» **Directions for this task**:
Take the lines of the data below from the very first through the line containing "S.camera = cam" and output them exactly, pictures excluded.

» **Dataset section**:
------------------------------------------------------------------------
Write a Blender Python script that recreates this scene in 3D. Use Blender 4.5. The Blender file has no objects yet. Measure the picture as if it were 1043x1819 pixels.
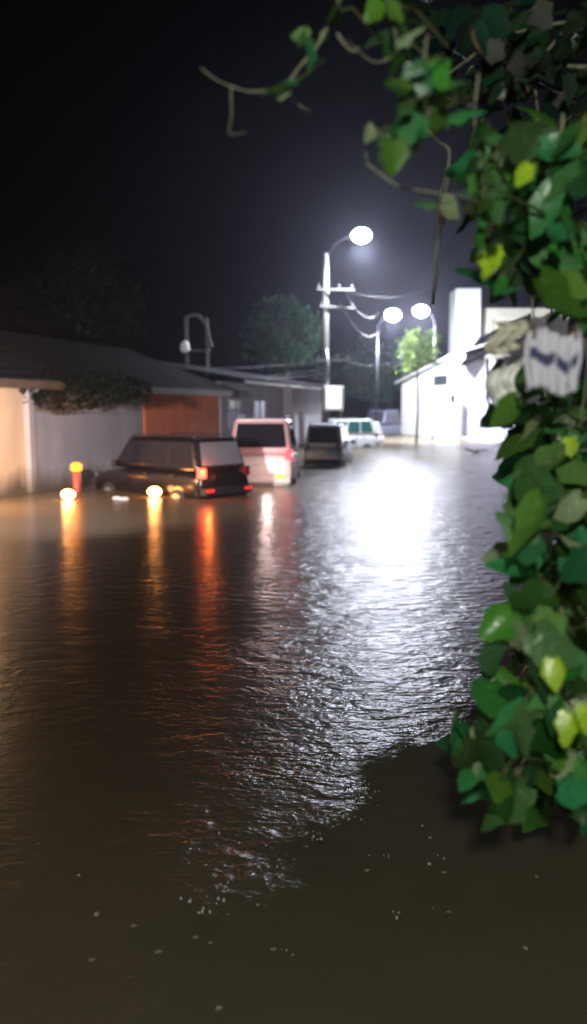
import bpy, bmesh, math, random
import numpy as np
from mathutils import Vector, Matrix, noise

R = math.radians
PI = math.pi
random.seed(7)
S = bpy.context.scene
C = S.collection
rnd = random.uniform

# ------------------------------------------------------------------ camera
FPX, W0, H0, HOR, CAMH = 1514.0, 1043.0, 1819.0, 725.0, 2.3
PITCH = math.atan((H0 / 2 - HOR) / FPX)
cd = bpy.data.cameras.new('camera')
cam = bpy.data.objects.new('camera', cd)
C.objects.link(cam)
cam.location = (0, 0, CAMH)
cam.rotation_euler = (PI / 2 - PITCH, 0, 0)
cd.sensor_fit = 'VERTICAL'
cd.sensor_height = 24.0
cd.lens = 24.0 * FPX / H0
cd.clip_start = 0.05
cd.clip_end = 2000
cd.dof.use_dof = True
cd.dof.focus_distance = 5.5
cd.dof.aperture_fstop = (cd.lens / 1000) / 0.029
S.camera = cam


def at(px, py, Y):
    """point of the place seen at photo pixel (px, py), Y metres ahead"""
    a = (px - W0 / 2) / FPX
    b = -(py - H0 / 2) / FPX
    d = Vector((a, math.cos(PITCH) + b * math.sin(PITCH), -math.sin(PITCH) + b * math.cos(PITCH)))
    return Vector((0, 0, CAMH)) + d * (Y / d.y)


def onwater(px, py):
    p = at(px, py, 1.0)
    k = CAMH / (CAMH - p.z)
    return Vector((p.x * k, k, 0))


# ------------------------------------------------------------------ materials
def newmat(name):
    m = bpy.data.materials.new(name)
    m.use_nodes = True
    nt = m.node_tree
    return m, nt, nt.nodes['Principled BSDF']


def mat(name, col, rough=0.7, metal=0.0, tide=False, var=0.25, scale=3.0, bump=0.15, spec=0.5, emit=None, estr=0.0, streak=False):
    m, nt, p = newmat(name)
    N, L = nt.nodes, nt.links
    p.inputs['Roughness'].default_value = rough
    p.inputs['Metallic'].default_value = metal
    p.inputs['Specular IOR Level'].default_value = spec
    tc = N.new('ShaderNodeTexCoord')
    mp = N.new('ShaderNodeMapping')
    if streak:
        mp.inputs['Scale'].default_value = (1.3, 1.3, 0.5)
    L.new(tc.outputs['Object'], mp.inputs['Vector'])
    nz = N.new('ShaderNodeTexNoise')
    nz.inputs['Scale'].default_value = scale
    nz.inputs['Detail'].default_value = 6
    L.new(mp.outputs[0], nz.inputs['Vector'])
    mx = N.new('ShaderNodeMix')
    mx.data_type = 'RGBA'
    mx.inputs['A'].default_value = tuple(c * (1 - var) for c in col) + (1,)
    mx.inputs['B'].default_value = tuple(min(1, c * (1 + var)) for c in col) + (1,)
    L.new(nz.outputs['Fac'], mx.inputs['Factor'])
    L.new(mx.outputs['Result'], p.inputs['Base Color'])
    if tide:
        # mud line left by the flood, and soot-like stains running down
        ge = N.new('ShaderNodeSeparateXYZ'); L.new(tc.outputs['Object'], ge.inputs[0])
        n3 = N.new('ShaderNodeTexNoise'); n3.inputs['Scale'].default_value = 1.4; n3.inputs['Detail'].default_value = 7
        L.new(mp.outputs[0], n3.inputs['Vector'])
        ad = N.new('ShaderNodeMath'); ad.operation = 'MULTIPLY_ADD'
        L.new(n3.outputs['Fac'], ad.inputs[0]); ad.inputs[1].default_value = -0.9; L.new(ge.outputs['Z'], ad.inputs[2])
        mr = N.new('ShaderNodeMapRange'); L.new(ad.outputs[0], mr.inputs['Value'])
        mr.inputs['From Min'].default_value = -0.35; mr.inputs['From Max'].default_value = 0.25
        m3 = N.new('ShaderNodeMix'); m3.data_type = 'RGBA'
        L.new(mr.outputs[0], m3.inputs['Factor'])
        m3.inputs['A'].default_value = (0.10, 0.08, 0.055, 1)
        L.new(mx.outputs['Result'], m3.inputs['B'])
        L.new(m3.outputs['Result'], p.inputs['Base Color'])
    if bump:
        bn = N.new('ShaderNodeBump')
        bn.inputs['Strength'].default_value = bump
        bn.inputs['Distance'].default_value = 0.02
        n2 = N.new('ShaderNodeTexNoise')
        n2.inputs['Scale'].default_value = scale * 8
        L.new(tc.outputs['Object'], n2.inputs['Vector'])
        L.new(n2.outputs['Fac'], bn.inputs['Height'])
        L.new(bn.outputs[0], p.inputs['Normal'])
    if emit:
        p.inputs['Emission Color'].default_value = tuple(emit) + (1,)
        p.inputs['Emission Strength'].default_value = estr
    return m


def leafmat(name, col, trans=0.35, rough=0.4, spec=0.5):
    m, nt, p = newmat(name)
    p.inputs['Specular IOR Level'].default_value = spec
    N, L = nt.nodes, nt.links
    at_ = N.new('ShaderNodeAttribute')
    at_.attribute_name = 'tint'
    nz = N.new('ShaderNodeTexNoise')
    nz.inputs['Scale'].default_value = 40
    mul = N.new('ShaderNodeMix')
    mul.data_type = 'RGBA'
    mul.blend_type = 'MULTIPLY'
    mul.inputs['Factor'].default_value = 1
    mul.inputs['A'].default_value = tuple(col) + (1,)
    L.new(at_.outputs['Color'], mul.inputs['B'])
    L.new(mul.outputs['Result'], p.inputs['Base Color'])
    p.inputs['Roughness'].default_value = rough
    bn = N.new('ShaderNodeBump')
    bn.inputs['Strength'].default_value = 0.3
    bn.inputs['Distance'].default_value = 0.01
    L.new(nz.outputs['Fac'], bn.inputs['Height'])
    L.new(bn.outputs[0], p.inputs['Normal'])
    tr = N.new('ShaderNodeBsdfTranslucent')
    L.new(mul.outputs['Result'], tr.inputs['Color'])
    ms = N.new('ShaderNodeMixShader')
    ms.inputs[0].default_value = trans
    L.new(p.outputs[0], ms.inputs[1])
    L.new(tr.outputs[0], ms.inputs[2])
    L.new(ms.outputs[0], N['Material Output'].inputs['Surface'])
    return m


def emitmat(name, col, strength):
    m, nt, p = newmat(name)
    p.inputs['Base Color'].default_value = tuple(min(1, c) for c in col) + (1,)
    p.inputs['Emission Color'].default_value = tuple(col) + (1,)
    p.inputs['Emission Strength'].default_value = strength
    return m


M = {}
M['wall_grey'] = mat('grey_render', (0.30, 0.28, 0.30), 0.85, scale=0.9, tide=True, streak=True)
M['wall_cream'] = mat('cream_paint', (0.55, 0.42, 0.29), 0.8, scale=1.2, tide=True, streak=True)
M['wall_orange'] = mat('orange_paint', (0.60, 0.165, 0.075), 0.7, scale=1.2, var=0.3, tide=True, streak=True)
M['wall_lilac'] = mat('lilac_paint', (0.33, 0.31, 0.38), 0.8, scale=1.0, tide=True, streak=True)
M['wall_white'] = mat('white_paint', (0.78, 0.78, 0.76), 0.7, var=0.12, scale=0.8, streak=True)
M['wall_beige'] = mat('beige_paint', (0.50, 0.47, 0.38), 0.8, var=0.2, scale=1.5, streak=True)
M['roof'] = mat('dark_roof', (0.012, 0.011, 0.012), 0.95, spec=0.05, var=0.4, scale=2)
M['roof_tin'] = mat('old_tin', (0.035, 0.035, 0.04), 0.9, 0.0, spec=0.1, var=0.4, scale=2)
M['concrete'] = mat('concrete', (0.28, 0.27, 0.26), 0.9, var=0.3, scale=4, streak=True)
M['pole'] = mat('weathered_pole', (0.11, 0.105, 0.10), 0.9, var=0.4, scale=4, streak=True)
M['dark'] = mat('dark_metal', (0.03, 0.03, 0.035), 0.5, 0.5, bump=0.05)
M['galv'] = mat('galvanised', (0.35, 0.36, 0.38), 0.45, 0.7, var=0.2, scale=6)
M['rubber'] = mat('rubber', (0.02, 0.02, 0.02), 0.8)
M['cable'] = mat('cable', (0.02, 0.02, 0.022), 0.5, spec=0.4, bump=0)
M['glass'] = mat('dark_glass', (0.012, 0.012, 0.016), 0.08, spec=0.2, var=0.1, bump=0)
M['glass_green'] = mat('green_glass', (0.02, 0.10, 0.09), 0.08, spec=0.9, var=0.1, bump=0)
M['window'] = mat('window_glass', (0.03, 0.035, 0.04), 0.12, spec=0.8, bump=0)
M['wood'] = mat('wood', (0.09, 0.055, 0.035), 0.7, var=0.4, scale=5)
M['bark'] = mat('bark', (0.07, 0.05, 0.035), 0.9, var=0.4, scale=9, bump=0.6)
M['stem'] = mat('vine_stem', (0.16, 0.15, 0.09), 0.7, var=0.4, scale=15, bump=0.3)
M['stem_pale'] = mat('pale_stem', (0.20, 0.19, 0.13), 0.6, var=0.3, scale=20, bump=0.2)
M['black_paint'] = mat('black_car_paint', (0.012, 0.010, 0.012), 0.18, 0.2, var=0.2, spec=0.8, bump=0)
M['red_paint'] = mat('red_car_paint', (0.42, 0.03, 0.035), 0.25, 0.1, var=0.15, spec=0.8, bump=0)
M['silver_paint'] = mat('silver_car_paint', (0.50, 0.60, 0.80), 0.35, 0.1, var=0.1, bump=0)
M['white_car'] = mat('white_car_paint', (0.72, 0.73, 0.72), 0.25, var=0.05, bump=0)
M['blue_paint'] = mat('dark_blue_paint', (0.03, 0.035, 0.06), 0.3, 0.2, var=0.1, bump=0)
M['chrome'] = mat('chrome', (0.6, 0.6, 0.62), 0.15, 1.0, bump=0)
M['plate'] = mat('plate', (0.6, 0.6, 0.55), 0.5, bump=0)
M['tail'] = emitmat('tail_lamp_lit', (1.0, 0.06, 0.035), 6)
M['tail_dim'] = emitmat('tail_lamp_dim', (1.0, 0.03, 0.03), 0.6)
M['amber'] = emitmat('amber_lit', (1.0, 0.30, 0.015), 3.0)
M['hot'] = emitmat('hot_lamp', (1.0, 0.36, 0.09), 30)
M['led'] = emitmat('led_lens', (0.86, 0.9, 1.0), 50)
M['bulb'] = emitmat('warm_bulb', (1.0, 0.6, 0.3), 8)
M['redpost'] = mat('red_plastic', (0.35, 0.06, 0.04), 0.5)
M['cloth'] = mat('white_cloth', (0.52, 0.50, 0.58), 0.9, var=0.15, scale=8)
M['cloth_blue'] = mat('blue_band', (0.05, 0.05, 0.12), 0.9)
M['plastic'] = mat('white_plastic', (0.7, 0.7, 0.7), 0.5, bump=0.3, scale=12)
M['mud'] = mat('wet_mud', (0.075, 0.068, 0.043), 0.9, var=0.18, scale=1.6, bump=0.25, spec=0.08)
M['ground'] = mat('asphalt', (0.05, 0.05, 0.05), 0.9)
M['leaf'] = leafmat('vine_leaf', (0.055, 0.215, 0.048), 0.42, 0.28)
M['leaf_dark'] = leafmat('dark_leaf', (0.016, 0.05, 0.018), .3)
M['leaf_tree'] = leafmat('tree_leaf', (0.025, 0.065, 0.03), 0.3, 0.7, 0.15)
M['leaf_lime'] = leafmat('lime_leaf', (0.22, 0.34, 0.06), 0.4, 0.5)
M['leaf_float'] = leafmat('fallen_leaf', (0.36, 0.36, 0.22), 0.2, 0.35)
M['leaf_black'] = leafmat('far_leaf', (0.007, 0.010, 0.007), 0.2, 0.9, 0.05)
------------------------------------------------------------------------
» **Exercise solution**:
Write a Blender Python script that recreates this scene in 3D. Use Blender 4.5. The Blender file has no objects yet. Measure the picture as if it were 1043x1819 pixels.
import bpy, bmesh, math, random
import numpy as np
from mathutils import Vector, Matrix, noise

R = math.radians
PI = math.pi
random.seed(7)
S = bpy.context.scene
C = S.collection
rnd = random.uniform

# ------------------------------------------------------------------ camera
FPX, W0, H0, HOR, CAMH = 1514.0, 1043.0, 1819.0, 725.0, 2.3
PITCH = math.atan((H0 / 2 - HOR) / FPX)
cd = bpy.data.cameras.new('camera')
cam = bpy.data.objects.new('camera', cd)
C.objects.link(cam)
cam.location = (0, 0, CAMH)
cam.rotation_euler = (PI / 2 - PITCH, 0, 0)
cd.sensor_fit = 'VERTICAL'
cd.sensor_height = 24.0
cd.lens = 24.0 * FPX / H0
cd.clip_start = 0.05
cd.clip_end = 2000
cd.dof.use_dof = True
cd.dof.focus_distance = 5.5
cd.dof.aperture_fstop = (cd.lens / 1000) / 0.029
S.camera = cam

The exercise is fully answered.